Curriculum

Reggio Emilia Inspired

Reggio Emilia is a town in Northern Italy that developed its own unique philosophy of early childhood education. Reggio Emilia educational philosophy believes in using every part of the child’s experience including their environment, teachers and parents to learn through curiosity and discovery.

The Growing Garden Preschool is inspired by the Reggio Emilia philosophy and has integrated important parts of the philosophy into its curriculum, facility design and teaching style. At the Growing Garden each child grows in a warm, light, natural environment where they can develop and learn using their own creativity and passions.

Principles of the Reggio Emilia Approach to Education

The following principles are some principles of the Reggio Emilia approach from Foundations of the Reggio Emilia Approach by Lella Gandini.

The image of the child. All children have preparedness, potential, curiosity; they have interest in relationship, in constructing their own learning, and in negotiating with everything the environment brings to them.
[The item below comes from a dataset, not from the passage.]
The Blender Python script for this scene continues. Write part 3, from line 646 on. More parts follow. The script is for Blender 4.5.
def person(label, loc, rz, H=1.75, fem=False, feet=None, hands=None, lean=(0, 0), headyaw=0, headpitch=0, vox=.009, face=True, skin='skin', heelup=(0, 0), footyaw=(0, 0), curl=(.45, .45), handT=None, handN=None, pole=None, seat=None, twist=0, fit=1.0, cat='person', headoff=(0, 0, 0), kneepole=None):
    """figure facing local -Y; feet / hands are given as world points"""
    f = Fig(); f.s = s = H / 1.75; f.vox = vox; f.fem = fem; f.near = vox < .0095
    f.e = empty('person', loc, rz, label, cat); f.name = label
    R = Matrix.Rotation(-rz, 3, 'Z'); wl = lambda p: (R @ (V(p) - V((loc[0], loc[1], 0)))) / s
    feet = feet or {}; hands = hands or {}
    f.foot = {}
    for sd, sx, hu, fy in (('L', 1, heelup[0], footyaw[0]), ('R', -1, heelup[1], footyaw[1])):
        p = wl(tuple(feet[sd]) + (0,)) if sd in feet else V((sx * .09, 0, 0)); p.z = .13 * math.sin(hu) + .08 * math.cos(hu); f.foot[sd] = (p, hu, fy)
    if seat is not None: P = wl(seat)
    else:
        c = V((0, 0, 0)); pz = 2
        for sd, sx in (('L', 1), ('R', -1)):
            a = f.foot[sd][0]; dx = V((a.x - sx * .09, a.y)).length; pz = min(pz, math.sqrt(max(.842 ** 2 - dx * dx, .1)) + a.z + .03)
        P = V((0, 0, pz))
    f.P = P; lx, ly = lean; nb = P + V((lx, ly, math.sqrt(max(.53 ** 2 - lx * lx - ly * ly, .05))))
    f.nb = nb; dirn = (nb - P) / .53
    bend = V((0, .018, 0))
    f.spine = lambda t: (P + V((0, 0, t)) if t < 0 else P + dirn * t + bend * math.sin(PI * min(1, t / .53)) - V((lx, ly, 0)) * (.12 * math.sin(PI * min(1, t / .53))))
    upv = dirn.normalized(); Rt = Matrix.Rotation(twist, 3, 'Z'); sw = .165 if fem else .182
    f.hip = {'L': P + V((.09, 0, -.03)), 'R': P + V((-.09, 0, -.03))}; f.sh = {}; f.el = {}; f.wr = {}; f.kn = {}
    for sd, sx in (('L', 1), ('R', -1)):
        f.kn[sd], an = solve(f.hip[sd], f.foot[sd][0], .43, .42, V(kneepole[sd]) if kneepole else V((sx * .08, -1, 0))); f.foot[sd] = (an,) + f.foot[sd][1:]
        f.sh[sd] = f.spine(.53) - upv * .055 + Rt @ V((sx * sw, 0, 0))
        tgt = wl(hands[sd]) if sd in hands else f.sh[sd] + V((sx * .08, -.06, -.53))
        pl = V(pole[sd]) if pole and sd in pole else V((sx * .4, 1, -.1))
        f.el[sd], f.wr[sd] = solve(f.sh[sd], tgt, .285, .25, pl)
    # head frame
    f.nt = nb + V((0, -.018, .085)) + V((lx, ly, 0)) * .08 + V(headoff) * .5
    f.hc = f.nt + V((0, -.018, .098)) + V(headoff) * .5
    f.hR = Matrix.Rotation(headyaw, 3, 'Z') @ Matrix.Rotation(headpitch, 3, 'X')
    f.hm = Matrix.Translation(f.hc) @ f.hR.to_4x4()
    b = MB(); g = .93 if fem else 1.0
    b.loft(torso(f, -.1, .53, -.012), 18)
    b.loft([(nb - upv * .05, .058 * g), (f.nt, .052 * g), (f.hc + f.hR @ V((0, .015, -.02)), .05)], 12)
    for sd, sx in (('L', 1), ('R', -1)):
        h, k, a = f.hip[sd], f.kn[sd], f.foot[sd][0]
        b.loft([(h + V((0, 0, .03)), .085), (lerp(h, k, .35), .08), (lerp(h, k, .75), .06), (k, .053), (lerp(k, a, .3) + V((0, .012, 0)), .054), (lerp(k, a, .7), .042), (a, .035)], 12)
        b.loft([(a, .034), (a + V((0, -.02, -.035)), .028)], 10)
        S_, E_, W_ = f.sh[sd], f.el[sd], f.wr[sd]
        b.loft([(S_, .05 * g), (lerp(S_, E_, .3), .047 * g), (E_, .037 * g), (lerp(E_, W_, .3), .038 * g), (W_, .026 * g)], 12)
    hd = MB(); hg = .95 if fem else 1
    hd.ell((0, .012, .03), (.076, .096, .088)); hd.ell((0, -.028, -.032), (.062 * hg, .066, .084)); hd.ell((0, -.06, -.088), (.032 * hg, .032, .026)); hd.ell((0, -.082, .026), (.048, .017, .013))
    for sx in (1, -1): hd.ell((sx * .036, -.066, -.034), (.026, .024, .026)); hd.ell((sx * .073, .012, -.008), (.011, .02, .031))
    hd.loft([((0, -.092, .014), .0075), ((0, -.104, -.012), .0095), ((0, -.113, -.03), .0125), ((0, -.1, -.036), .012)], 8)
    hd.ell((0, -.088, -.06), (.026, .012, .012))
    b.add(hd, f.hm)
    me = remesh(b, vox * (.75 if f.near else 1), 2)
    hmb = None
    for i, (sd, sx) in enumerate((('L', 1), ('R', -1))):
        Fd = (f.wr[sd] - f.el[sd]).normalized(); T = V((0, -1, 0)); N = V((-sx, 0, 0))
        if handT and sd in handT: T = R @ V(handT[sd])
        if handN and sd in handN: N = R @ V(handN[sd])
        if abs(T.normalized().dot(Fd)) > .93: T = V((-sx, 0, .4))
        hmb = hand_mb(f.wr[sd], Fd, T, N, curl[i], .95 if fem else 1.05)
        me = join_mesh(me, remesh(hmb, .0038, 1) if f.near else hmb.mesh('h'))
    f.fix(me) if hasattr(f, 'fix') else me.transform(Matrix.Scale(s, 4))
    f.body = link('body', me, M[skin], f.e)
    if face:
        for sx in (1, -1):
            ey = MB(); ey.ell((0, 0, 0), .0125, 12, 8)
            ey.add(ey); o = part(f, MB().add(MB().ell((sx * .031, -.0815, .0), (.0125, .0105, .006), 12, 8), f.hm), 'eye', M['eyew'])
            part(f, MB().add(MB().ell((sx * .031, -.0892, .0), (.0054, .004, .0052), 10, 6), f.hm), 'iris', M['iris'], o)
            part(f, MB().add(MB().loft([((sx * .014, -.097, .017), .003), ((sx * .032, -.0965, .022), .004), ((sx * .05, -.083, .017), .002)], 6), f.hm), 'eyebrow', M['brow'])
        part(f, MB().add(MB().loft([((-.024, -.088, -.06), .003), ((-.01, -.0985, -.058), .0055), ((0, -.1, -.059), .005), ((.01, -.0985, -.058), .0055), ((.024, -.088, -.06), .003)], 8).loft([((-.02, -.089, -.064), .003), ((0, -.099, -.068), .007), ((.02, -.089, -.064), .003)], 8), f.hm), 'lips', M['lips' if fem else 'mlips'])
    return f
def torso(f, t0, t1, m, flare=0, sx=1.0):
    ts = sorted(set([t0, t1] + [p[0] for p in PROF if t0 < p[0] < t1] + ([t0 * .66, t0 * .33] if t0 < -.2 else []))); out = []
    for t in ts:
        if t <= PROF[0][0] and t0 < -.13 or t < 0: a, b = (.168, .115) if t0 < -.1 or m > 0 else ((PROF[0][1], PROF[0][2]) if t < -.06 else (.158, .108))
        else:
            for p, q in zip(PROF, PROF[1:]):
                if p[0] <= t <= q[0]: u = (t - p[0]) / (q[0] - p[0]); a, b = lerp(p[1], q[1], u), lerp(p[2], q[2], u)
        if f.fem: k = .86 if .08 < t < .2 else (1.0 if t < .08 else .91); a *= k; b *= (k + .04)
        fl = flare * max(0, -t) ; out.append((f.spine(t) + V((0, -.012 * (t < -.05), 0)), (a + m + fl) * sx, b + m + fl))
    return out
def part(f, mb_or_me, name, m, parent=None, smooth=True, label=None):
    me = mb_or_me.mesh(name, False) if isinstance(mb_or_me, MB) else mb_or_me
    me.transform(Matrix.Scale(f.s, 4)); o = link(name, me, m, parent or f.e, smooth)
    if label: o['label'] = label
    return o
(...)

Children should be considered as active citizens with rights, as contributing members, with their families, of their local community. Children with special rights (rather than using the term special needs) have precedence in becoming part of an infant/toddler center or a preschool.

Children’s relationships and interactions within a system. Education has to focus on each child, not considered in isolation, but seen in relation with the family, with other children, with the teachers, with the environment of the school, with the community, and with the wider society. Each school is viewed as a system in which all these relationships, which are all interconnected and reciprocal, are activated and supported.

The role of parents. Parents are an essential component of the program; a competent and active part of their children’s learning experience. They are not considered consumers but co-responsible partners. Their right to participation is expected and supported; it takes many forms, and can help ensure the welfare of all children in the program.

The role of space: amiable schools. The infant-toddler centers and preschools convey many messages, of which the most immediate is: this is a place where adults have thought about the quality and the instructive power of space. The lay-out of physical space fosters encounters, communication, and relationships. Children learn a great deal in exchanges and negotiations with their peers; therefore teachers organize spaces that support the engagement of small groups.

Teachers and children as partners in learning. A strong image of the child has to correspond to a strong image of the teacher. Teachers are not considered protective baby-sitters, teaching basic skills to children but rather they are seen as learners along with the children. They are supported, valued for their experience and their ideas, and seen as researchers. Cooperation at all levels in the schools is the powerful mode of working that makes possible the achievement of the complex goals that Reggio educators have set for themselves.

A  process of inviting and sustaining learning. Once teachers have prepared an environment rich in materials and possibilities, they observe and listen to the children in order to know how to proceed with their work. Teachers use the understanding they gain thereby to act as a resource for them. They ask questions and thus discover the children’s ideas, hypotheses, and theories. They see learning not as a linear process but as a spiral progression and consider themselves to be partners in this process of learning. After observing children in action, they compare, discuss, and interpret together with other teachers their observations, recorded in different ways, to leave traces of what has been observed. They use their interpretations and discussions to make choices that they share with the children.

The power of documentation. Transcriptions of children’s remarks and discussions, photographs of their activity, and representations of their thinking and learning are traces that are carefully studied. These documents have several functions. The most important among them is to be tools for making hypotheses (to project) about the direction in which the work and experiences with the children will go. Once these documents are organized and displayed they help to make parents aware of their children’s experience and maintain their involvement. They make it possible for teachers to understand the children better and to evaluate the teachers’ own work, thus promoting their professional growth; they make children aware that their effort is valued; and furthermore, they create an archive that traces the history of the school.